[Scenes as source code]
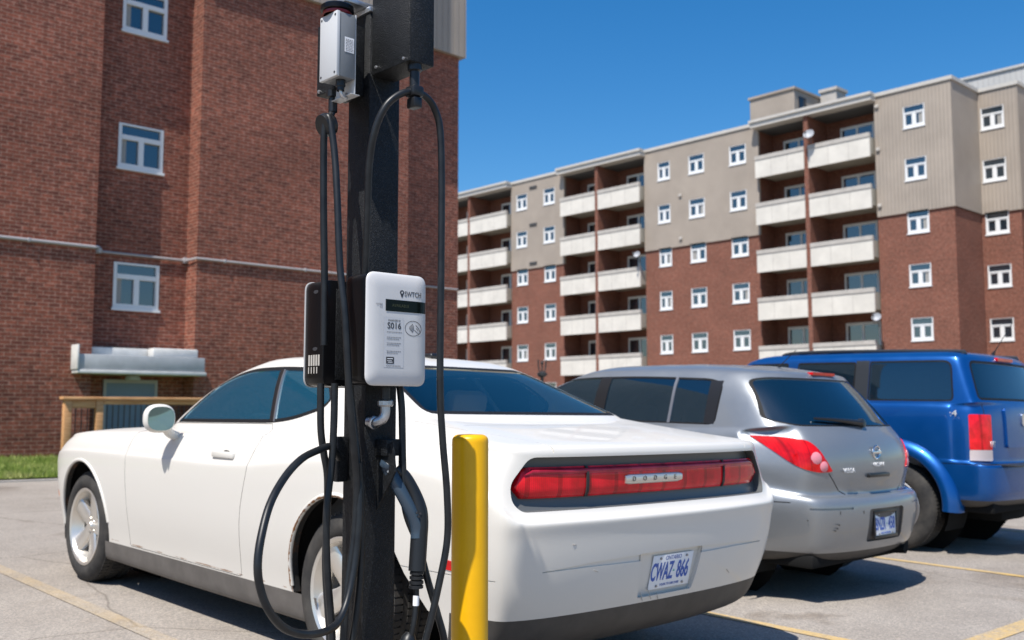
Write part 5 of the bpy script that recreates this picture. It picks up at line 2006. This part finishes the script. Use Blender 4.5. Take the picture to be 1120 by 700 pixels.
grain(principled('zinc', (0.52, 0.53, 0.55), 0.38, 0.85), (0.5, 0.51, 0.53), 0.2, 40, 0.3, 120)
m = principled('cable_rubber', (0.010, 0.012, 0.014), 0.40, spec=0.38)
L(m, ramp(m, noise(m, objco(m), 22, 5), [(0.3, (0.006, 0.007, 0.009)), (0.7, (0.016, 0.018, 0.020))]), bsdf(m).inputs['Base Color'])
principled('connector_black', (0.012, 0.013, 0.015), 0.38, spec=0.4)
principled('connector_blue', (0.035, 0.055, 0.08), 0.28)
principled('ink', (0.035, 0.035, 0.04), 0.5)
principled('ink_grey', (0.22, 0.22, 0.235), 0.5)
principled('sticker_pale', (0.53, 0.53, 0.54), 0.35)
principled('sticker_white', (0.80, 0.80, 0.81), 0.45)
principled('red_plastic', (0.16, 0.008, 0.010), 0.35)
principled('wire_orange', (0.50, 0.10, 0.03), 0.5)
m = principled('bollard_yellow', (0.80, 0.42, 0.002), 0.38, spec=0.35)
L(m, ramp(m, noise(m, objco(m), 5, 6, 0.65), [(0.3, (0.74, 0.375, 0.001)), (0.7, (0.84, 0.45, 0.003))]), bsdf(m).inputs['Base Color'])

PX0, PX1, PY0, PY1 = 1.896, 2.023, 2.743, 2.870
KS = 0.84                       # the station's drawing is 1/KS of its true size
zg = 1.19 + (gz(1.96 * KS, 2.8 * KS) - 1.19) / KS
CS = thing('charging_station', 'black post carrying two electric car chargers, hanging cables and a plug holster', 'car charger', (1.96, 2.806, zg))
b = MB()
b.box((PX0, PY0, zg + 0.012), (PX1, PY1, 2.545), 0.004)
post = b.build('post', 'powder_black', CS, world=True)
b = MB()
b.box((1.86, 2.706, zg), (2.06, 2.906, zg + 0.012), 0.003)
for dx in (-.08, .08):
    for dy in (-.08, .08):
        b.lathe([(0, .035), (.010, .033), (.012, .012), (.018, .012), (.018, .004)], 6, Matrix.Translation((1.96 + dx, 2.806 + dy, zg + .008)))
b.build('base_plate', 'zinc', CS, world=True)
b = MB()
b.box((PX0 - .006, PY0 - .006, 2.546), (PX1 + .006, PY1 + .006, 2.565), .004)
b.box((PX0 - .09, PY0 + .02, 2.566), (PX1 + .03, PY1 - .02, 2.584), .004)
b.build('top_bracket', 'zinc', CS, world=True)

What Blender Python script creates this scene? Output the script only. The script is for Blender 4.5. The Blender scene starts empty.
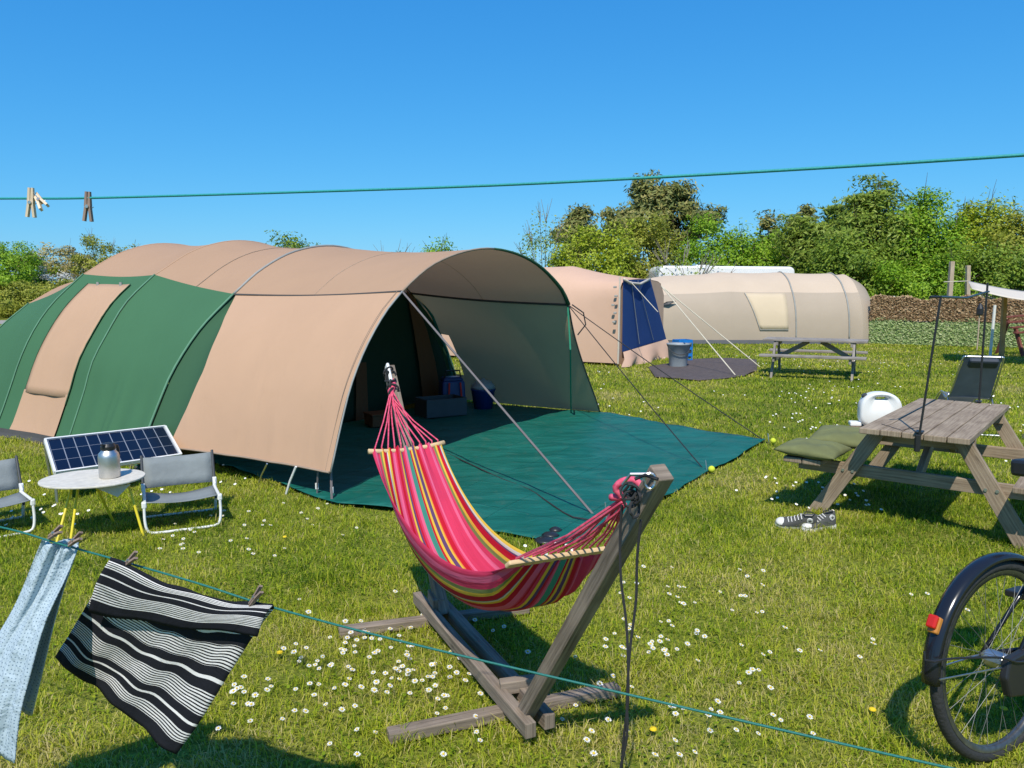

## [Exercise instructions]
Repeat each entry exactly as given; no pictures belong in the copy.

## [Output for this task]
Write part 5 of the bpy script that recreates this picture. It picks up at line 2006. This part finishes the script. Use Blender 4.5. Take the picture to be 1120 by 700 pixels.
grain(principled('zinc', (0.52, 0.53, 0.55), 0.38, 0.85), (0.5, 0.51, 0.53), 0.2, 40, 0.3, 120)
m = principled('cable_rubber', (0.010, 0.012, 0.014), 0.40, spec=0.38)
L(m, ramp(m, noise(m, objco(m), 22, 5), [(0.3, (0.006, 0.007, 0.009)), (0.7, (0.016, 0.018, 0.020))]), bsdf(m).inputs['Base Color'])
principled('connector_black', (0.012, 0.013, 0.015), 0.38, spec=0.4)
principled('connector_blue', (0.035, 0.055, 0.08), 0.28)
principled('ink', (0.035, 0.035, 0.04), 0.5)
principled('ink_grey', (0.22, 0.22, 0.235), 0.5)
principled('sticker_pale', (0.53, 0.53, 0.54), 0.35)
principled('sticker_white', (0.80, 0.80, 0.81), 0.45)
principled('red_plastic', (0.16, 0.008, 0.010), 0.35)
principled('wire_orange', (0.50, 0.10, 0.03), 0.5)
m = principled('bollard_yellow', (0.80, 0.42, 0.002), 0.38, spec=0.35)
L(m, ramp(m, noise(m, objco(m), 5, 6, 0.65), [(0.3, (0.74, 0.375, 0.001)), (0.7, (0.84, 0.45, 0.003))]), bsdf(m).inputs['Base Color'])

PX0, PX1, PY0, PY1 = 1.896, 2.023, 2.743, 2.870
KS = 0.84                       # the station's drawing is 1/KS of its true size
zg = 1.19 + (gz(1.96 * KS, 2.8 * KS) - 1.19) / KS
CS = thing('charging_station', 'black post carrying two electric car chargers, hanging cables and a plug holster', 'car charger', (1.96, 2.806, zg))
b = MB()
b.box((PX0, PY0, zg + 0.012), (PX1, PY1, 2.545), 0.004)
post = b.build('post', 'powder_black', CS, world=True)
b = MB()
b.box((1.86, 2.706, zg), (2.06, 2.906, zg + 0.012), 0.003)
for dx in (-.08, .08):
    for dy in (-.08, .08):
        b.lathe([(0, .035), (.010, .033), (.012, .012), (.018, .012), (.018, .004)], 6, Matrix.Translation((1.96 + dx, 2.806 + dy, zg + .008)))
b.build('base_plate', 'zinc', CS, world=True)
b = MB()
b.box((PX0 - .006, PY0 - .006, 2.546), (PX1 + .006, PY1 + .006, 2.565), .004)
b.box((PX0 - .09, PY0 + .02, 2.566), (PX1 + .03, PY1 - .02, 2.584), .004)
b.build('top_bracket', 'zinc', CS, world=True)

What Blender Python script creates this scene? Output the script only. The script is for Blender 4.5. The Blender scene starts empty.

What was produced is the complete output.